The refit Constitution is the Constitution II now, rather than Enterprise-class, or just Constitution
Sorry, to me that smacks of the whole 'we can no longer trust our own eyes' mentality so prevalent these days with DSC and SNW. I saw Excelsiors that look just like the one I saw in TSFS, and I have no reason to believe they were anything else other than what I saw on screen.
I said I thought they were trying to tell us what they would like us to imagine, not that I necessarily support that. It could work some cases, but that would require asking more questions about scale and detail that would call to question many items in the written sources, like the Encyclopedia entries based on the charts created for being used onscreen, for example. I would prefer the 27000's number instead of the 42000's for this case, for example.
Personally, I think that that the Excelsior IIs were a heavily updated Excelsiors that were rebuilt in the aftermath of the destruction of Utopia Planitia to supplement the fleet numbers without making new ships. I am assuming that there are political fighting between the Federation Council bean counters and Starfleet. It was just a way for Starfleet to get new(ish) ships during a time of post-War downsizing and a major crisis.
Personally, I think that that the Excelsior IIs were a heavily updated Excelsiors that were rebuilt in the aftermath of the destruction of Utopia Planitia to supplement the fleet numbers without making new ships. I am assuming that there are political fighting between the Federation Council bean counters and Starfleet. It was just a way for Starfleet to get new(ish) ships during a time of post-War downsizing and a major crisis.
It's not outlandish, given the Titan in PIC S3. It's a "refit" of the Luna-Class Titan, although in reality it's an entirely new design.
WHY they do this, rather than just build a new ship is not clear, but it at least seem to happen. Perhaps there are enough rare/unreplicatable components that are still useful in the old ships that they are considered "refits", even though they've been really been rebuilt from the keel up.
Although PIC was weird with its terminology. The Stargazer was said to be a "refit", even though it also definitely was not a refit and was definitely a new ship.
(I've long held a theory that the Khitomer Accords put a limit on how many ships the powers could have/build, so if Starfleet was in a situation where want to upgrade/expand the fleet, but they were already building too many hulls, they would just go full-on rebuild of existing ships, with legally satisfied treaty stipulations. Even if they mothballed an old ship, they still couldn't build a new one because they were already building the max. Treaty has no embargo on upgrading old ships, so they get creative.)
....supplement the fleet numbers without making new ships. I am assuming that there are political fighting between the Federation Council bean counters and Starfleet. It was just a way for Starfleet to get new(ish) ships during a time of post-War downsizing and a major crisis.
It's not outlandish, given the Titan in PIC S3. It's a "refit" of the Luna-Class Titan, although in reality it's an entirely new design.
WHY they do this, rather than just build a new ship is not clear, but it at least seem to happen.

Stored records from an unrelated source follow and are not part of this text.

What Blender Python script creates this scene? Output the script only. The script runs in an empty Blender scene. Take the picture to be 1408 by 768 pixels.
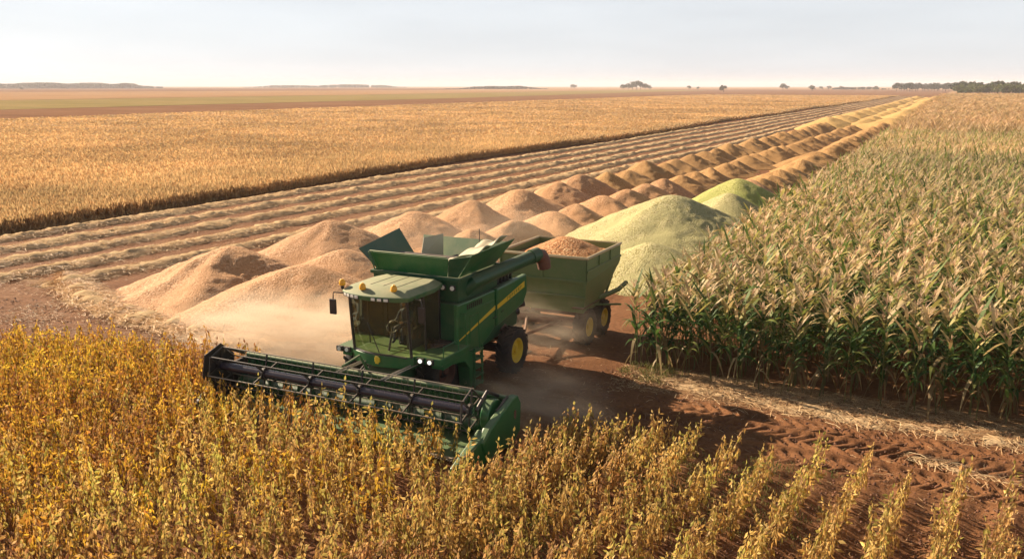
import bpy, bmesh, math, random
import numpy as np
from mathutils import Vector, Matrix
R = math.radians
random.seed(7)
rng = np.random.default_rng(7)
sc = bpy.context.scene
col = sc.collection

# ------------------------------------------------------------------ camera
F_PX, CAM_H = 1216.0, 9.5
PITCH = math.atan(266 / F_PX)
HEAD = R(26.2)                       # camera looks left of the row direction (+Y)
cam_d = bpy.data.cameras.new('camera')
cam = bpy.data.objects.new('camera', cam_d); col.objects.link(cam)
cam_d.sensor_width = 36.0
cam_d.lens = 36.0 * F_PX / 1408.0
cam_d.clip_start = 0.1; cam_d.clip_end = 20000
cam.location = (0, 0, CAM_H)
cam.rotation_euler = (math.pi / 2 - PITCH, 0, HEAD)
sc.camera = cam

# ------------------------------------------------------------------ sky, sun, exposure
SUN_EL, SUN_DIR = R(27), Vector((-0.985, 0.17, 0)).normalized()
w = bpy.data.worlds.new('World'); sc.world = w; w.use_nodes = True
nt = w.node_tree; nt.nodes.clear()
sky = nt.nodes.new('ShaderNodeTexSky'); sky.sky_type = 'NISHITA'; sky.sun_disc = False
sky.sun_elevation = SUN_EL
sky.sun_rotation = math.atan2(SUN_DIR.x, SUN_DIR.y)
sky.air_density = 1.0; sky.dust_density = .5; sky.ozone_density = 1.0; sky.altitude = 0
bg = nt.nodes.new('ShaderNodeBackground'); bg.inputs[1].default_value = 0.05 * .84
wo = nt.nodes.new('ShaderNodeOutputWorld')
hsv = nt.nodes.new('ShaderNodeHueSaturation'); hsv.inputs['Saturation'].default_value = .35
nt.links.new(sky.outputs[0], hsv.inputs['Color']); tnt = nt.nodes.new('ShaderNodeMix'); tnt.data_type = 'RGBA'; tnt.blend_type = 'MULTIPLY'; tnt.inputs[0].default_value = 1; tnt.inputs[7].default_value = (.97, 1.0, 1.04, 1)
tcw = nt.nodes.new('ShaderNodeTexCoord'); spw = nt.nodes.new('ShaderNodeSeparateXYZ'); nt.links.new(tcw.outputs['Generated'], spw.inputs[0])
mrw = nt.nodes.new('ShaderNodeMapRange'); mrw.interpolation_type = 'SMOOTHSTEP'; mrw.inputs[1].default_value = .10; mrw.inputs[2].default_value = .30; mrw.inputs[3].default_value = .72; mrw.inputs[4].default_value = 0
nt.links.new(spw.outputs[2], mrw.inputs[0])
mpw = nt.nodes.new('ShaderNodeMapping'); mpw.inputs['Scale'].default_value = (2.2, 2.2, 16); nt.links.new(tcw.outputs['Generated'], mpw.inputs[0])
nzw = nt.nodes.new('ShaderNodeTexNoise'); nzw.inputs['Scale'].default_value = 2.0; nzw.inputs['Detail'].default_value = 5; nt.links.new(mpw.outputs[0], nzw.inputs[0])
crw = nt.nodes.new('ShaderNodeValToRGB'); crw.color_ramp.elements[0].position = .35; crw.color_ramp.elements[0].color = (8.0, 8.2, 8.45, 1); crw.color_ramp.elements[1].position = .68; crw.color_ramp.elements[1].color = (8.9, 9.1, 9.3, 1)
nt.links.new(nzw.outputs[0], crw.inputs[0])
mxw = nt.nodes.new('ShaderNodeMix'); mxw.data_type = 'RGBA'; nt.links.new(mrw.outputs[0], mxw.inputs[0]); nt.links.new(hsv.outputs[0], mxw.inputs[6]); nt.links.new(crw.outputs[0], mxw.inputs[7])
nt.links.new(mxw.outputs[2], tnt.inputs[6]); nt.links.new(tnt.outputs[2], bg.inputs[0]); nt.links.new(bg.outputs[0], wo.inputs[0])
sd = bpy.data.lights.new('sun', 'SUN'); sd.energy = 5.0; sd.angle = R(0.5); sd.color = (1.0, 0.82, 0.61)
so = bpy.data.objects.new('sun', sd); col.objects.link(so)
tosun = Vector((SUN_DIR.x * math.cos(SUN_EL), SUN_DIR.y * math.cos(SUN_EL), math.sin(SUN_EL)))
so.rotation_euler = (-tosun).to_track_quat('-Z', 'Y').to_euler()
so.location = (-60, 20, 60)
sc.view_settings.view_transform = 'Standard'; sc.view_settings.look = 'None'
sc.view_settings.gamma = 1; sc.view_settings.exposure = 1.3
try: sc.view_settings.use_curve_mapping = False
except Exception: pass
sc.render.engine = 'CYCLES'
sc.cycles.use_denoising = True
sc.cycles.max_bounces = 6; sc.cycles.diffuse_bounces = 3; sc.cycles.glossy_bounces = 3
sc.cycles.transmission_bounces = 4; sc.cycles.volume_bounces = 1; sc.cycles.transparent_max_bounces = 12
sc.cycles.volume_step_rate = 1.0; sc.cycles.volume_max_steps = 64

def px(X, Y, Z):                      # used only to find which plants stand inside the view
    r = X * math.cos(HEAD) + Y * math.sin(HEAD); wv = -X * math.sin(HEAD) + Y * math.cos(HEAD); u = Z - CAM_H
    zc = wv * math.cos(PITCH) - u * math.sin(PITCH); uc = wv * math.sin(PITCH) + u * math.cos(PITCH)
    zc = np.maximum(zc, .01)
    return 704 + F_PX * r / zc, 384 - F_PX * uc / zc

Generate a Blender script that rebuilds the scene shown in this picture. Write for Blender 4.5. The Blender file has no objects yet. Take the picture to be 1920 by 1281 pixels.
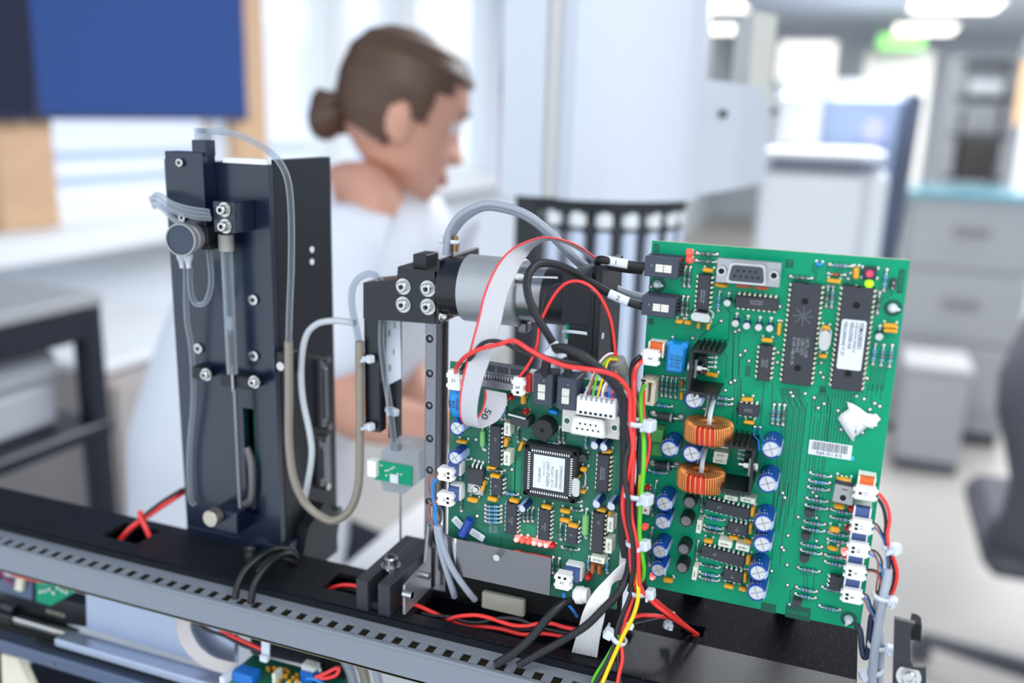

Perhaps there are enough rare/unreplicatable components that are still useful in the old ships that they are considered "refits", even though they've been really been rebuilt from the keel up.
Although PIC was weird with its terminology. The Stargazer was said to be a "refit", even though it also definitely was not a refit and was definitely a new ship.
(I've long held a theory that the Khitomer Accords put a limit on how many ships the powers could have/build, so if Starfleet was in a situation where want to upgrade/expand the fleet, but they were already building too many hulls, they would just go full-on rebuild of existing ships, with legally satisfied treaty stipulations. Even if they mothballed an old ship, they still couldn't build a new one because they were already building the max. Treaty has no embargo on upgrading old ships, so they get creative.)
Those Picard quotes never made sense. They completely misused the word refit.
(a theory that the Khitomer Accords put a limit on how many ships the powers could have/build, so if Starfleet was in a situation where want to upgrade/expand the fleet
perhaps surviving sections from different ships could be thrown together to create a few Curry/Raging Queen types.
Those Picard quotes never made sense. They completely misused the word refit.
One novel suggests that regarding Khtiomer and the new accords, the newer Excelsiors can only be built alongside the decommissioning of other older ships. Avoiding spoilers, I'll say that by the end of the book this was not necessarily going to be strictly followed. But basically this is the opposite theory of what you suggest, and Starfleet after Star Trek 6 was going to need to make more new ships if they wanted to expand in the novel.
The Excelsior class and all its related ships would be new, so that fits.
This leaves the Miranda class as a ship that oddly seems to have existed perhaps a long time before the battle at Khitomer and yet is still in service in DS9.
I could see the Curry being a cargo ship, I am not sure why it would use nacelles of the TMP design, but I don't see the idea of it as a full-size in-universe kit bash during the war as a viable option. If it had Galaxy-style nacelles or "pen-style" nacelles I could envision that it was a ship that had attributes of both the Excelsior era and the time between the movies and TNG.
While writing this post, it occurs to me that perhaps the Curry and the ships like it are all TMP era tech inside the engines, even internally, and simply uses Excelsior hull components to have a bigger cargo area. Why you would develop a cargo ship in this way is still hard to figure out. Are there any real-world examples of older-style engines being put into a warship hull to create a military cargo ship?
Why not use Galaxy-style nacelles (for an effect similar to the Niagara-class), Intrepid-style nacelles, or even the pen-style nacelles, to imply the ship got an engine upgrade during its refitting process?